O pior é que cerca de uma década depois o governo cearense anunciou a intenção de fazer em Fortaleza algo parecido com o que seria o Museu do Mar. A notícia foi espalhada como novidade. A diferença da proposta oficial era que no lugar de Amyr Klink aparecia o nome do arquiteto Oscar Niemeyer (1907 – 2012). As imagens das maquetes foram publicadas na imprensa, algo com forma mista de “nave espacial com diamante”.

E, para completar, pouco tempo depois foram iniciadas as tratativas para a construção do Acquário de Fortaleza. O que essas três iniciativas têm em comum, fora estarem envolvidas com água, é que todas foram pensadas para a Praia de Iracema. O turismo agradece, mas desdenhar de ofertas como a que foi feita pelo navegador Amyr Klink me parece muito desperdício de oportunidade cultural.
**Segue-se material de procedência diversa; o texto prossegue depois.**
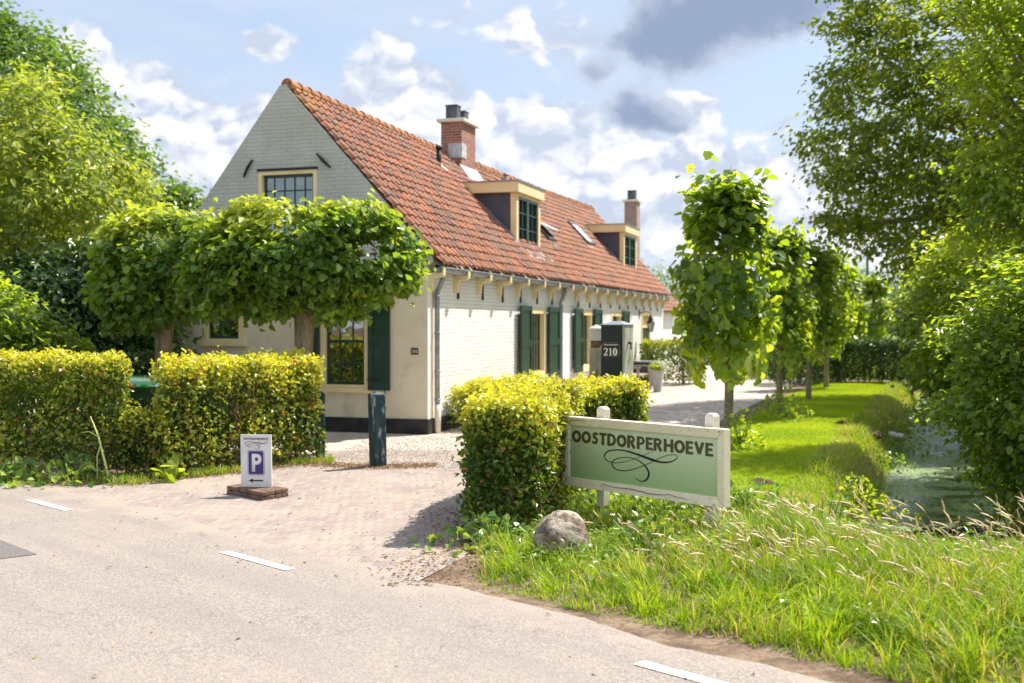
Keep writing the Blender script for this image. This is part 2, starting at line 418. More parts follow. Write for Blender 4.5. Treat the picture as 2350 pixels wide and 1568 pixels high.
def asphalt_mat():
    m, t, b, out = new_mat('asphalt')
    tc = t.node('ShaderNodeTexCoord').outputs['Object']
    v = t.node('ShaderNodeTexVoronoi'); v.inputs['Scale'].default_value = 95; t.set(v.inputs['Vector'], tc)
    v2 = t.node('ShaderNodeTexVoronoi'); v2.inputs['Scale'].default_value = 190; t.set(v2.inputs['Vector'], tc)
    stone = t.sep(v.outputs['Color'])[0]; stone2 = t.sep(v2.outputs['Color'])[1]
    col = t.mix(stone, (.155, .135, .122), (.375, .325, .29))
    col = t.mix(t.math('MULTIPLY', stone2, .5), col, (.28, .245, .22))
    big = t.noise(tc, .7, 5, .6)
    col = t.mix(t.rng(big, .35, .7, 0, .45), col, (.33, .28, .25))
    x, y, z = t.sep(tc)
    along = t.comb(t.math('MULTIPLY', t.math('SUBTRACT', x, y), .18), t.math('MULTIPLY', t.math('ADD', x, y), 1.7), 0.0)
    col = t.mix(t.rng(t.noise(along, 1.0, 5, .6), .44, .62, 0, .30), col, (.20, .18, .168))
    crk = t.node('ShaderNodeTexVoronoi', feature='DISTANCE_TO_EDGE'); crk.inputs['Scale'].default_value = .9; t.set(crk.inputs['Vector'], t.vmath('ADD', tc, t.vmath('SCALE', t.noise(tc, 2.0, 5, .65, color=True), scale=.8)))
    col = t.mix(t.math('MULTIPLY', t.rng(crk.outputs['Distance'], .0, .007, 1.0, 0.0), t.rng(t.noise(tc, .6, 2), .5, .6, 0, .55)), col, (.09, .08, .075))
    dirt = t.math('MULTIPLY', t.rng(t.math('ADD', t.math('MULTIPLY', t.math('ADD', x, y), .7071), t.math('MULTIPLY', t.noise(tc, 1.7, 5, .65), 1.6)), 5.3, 5.8), .7)
    col = t.mix(dirt, col, (.35, .295, .245))
    t.set(b.inputs['Base Color'], col); b.inputs['Roughness'].default_value = .85
    b.inputs['Specular IOR Level'].default_value = .25
    bump(t, b, t.math('ADD', v.outputs['Distance'], t.math('MULTIPLY', t.noise(tc, 14, 3), .5)), .5, .006)
    return m
M_asphalt = asphalt_mat()
def paver_mat():
    m, t, b, out = new_mat('brick_pavers')
    tc = t.node('ShaderNodeTexCoord').outputs['Object']
    mp = t.node('ShaderNodeMapping'); mp.inputs['Rotation'].default_value = (0, 0, math.radians(6)); t.set(mp.inputs[0], tc)
    vv = t.vmath('ADD', mp.outputs[0], t.vmath('SCALE', t.noise(tc, 1.3, 3, color=True), scale=.09))
    vv = t.vmath('ADD', vv, t.vmath('SCALE', t.noise(tc, 18, 2, color=True), scale=.010))
    br = t.node('ShaderNodeTexBrick'); t.set(br.inputs['Vector'], vv)
    br.inputs['Scale'].default_value = 1.0; br.inputs['Brick Width'].default_value = .088; br.inputs['Row Height'].default_value = .20
    br.inputs['Mortar Size'].default_value = .0055; br.inputs['Mortar Smooth'].default_value = .5
    br.inputs['Color1'].default_value = (.345, .28, .255, 1); br.inputs['Color2'].default_value = (.25, .215, .205, 1)
    br.inputs['Mortar'].default_value = (.29, .23, .175, 1)
    col = t.mix(t.rng(t.noise(tc, 1.1, 5, .65), .42, .68, 0, .62), br.outputs[0], (.39, .325, .265))
    col = t.mix(t.rng(t.noise(tc, 7, 5, .7), .5, .68, 0, .55), col, (.40, .32, .25))
    col = t.mix(t.rng(t.noise(tc, 45, 5, .7), .52, .75, 0, .5), col, (.22, .17, .14))
    t.set(b.inputs['Base Color'], col); b.inputs['Roughness'].default_value = .9
    b.inputs['Specular IOR Level'].default_value = .2
    bump(t, b, t.math('SUBTRACT', t.math('MULTIPLY', t.noise(tc, 30, 4), .6), br.outputs['Fac']), .7, .008)
    return m
M_paver = paver_mat()
def gravel_mat():
    m, t, b, out = new_mat('gravel')
    tc = t.node('ShaderNodeTexCoord').outputs['Object']
    v = t.node('ShaderNodeTexVoronoi'); v.inputs['Scale'].default_value = 26; t.set(v.inputs['Vector'], tc)
    s1 = t.sep(v.outputs['Color'])[0]
    col = t.mix(s1, (.30, .25, .21), (.74, .64, .55))
    col = t.mix(t.rng(t.noise(tc, .9, 5, .6), .4, .68, 0, .55), col, (.36, .29, .23))
    t.set(b.inputs['Base Color'], col); b.inputs['Roughness'].default_value = .9
    bump(t, b, t.math('MULTIPLY', v.outputs['Distance'], -1.0), 1.0, .02)
    return m
M_gravel = gravel_mat()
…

Sem um espaço para a dinamização da relação estética da gente cearense com o mar, deixamos de nos fortalecer no que nos diferencia e nos torna fortes.

Santa Catarina pensou e agiu diferente. O Museu Nacional do Mar de São Francisco do Sul reúne embarcações representativas do patrimônio naval brasileiro e conta dos saberes das nossas culturas ribeirinhas e litorâneas. Em salas temáticas, montadas em dois pavimentos, estão expostos originais de canoas de um pau só, canoas esculpidas, coloridas baleeiras de casco liso, traineiras, botes, saveiros, jangadas de cinco paus e jangada de tábuas. Todos com suas características tradicionais e respectivas tecnologias.

O Museu do Mar, que nos inspirou, mas que não fomos capazes de tornar realidade para nós, foi instalado nos armazéns onde em 1903 a extinta Companhia de Navegação Hoepcke abriu sua filial em São Francisco do Sul. A visitação começa com uma máxima romana que atravessou o oceano com os portugueses: “Navegar é preciso. Viver não é preciso”. Preciso, diga-se de passagem, no sentido de exatidão e não de necessidade.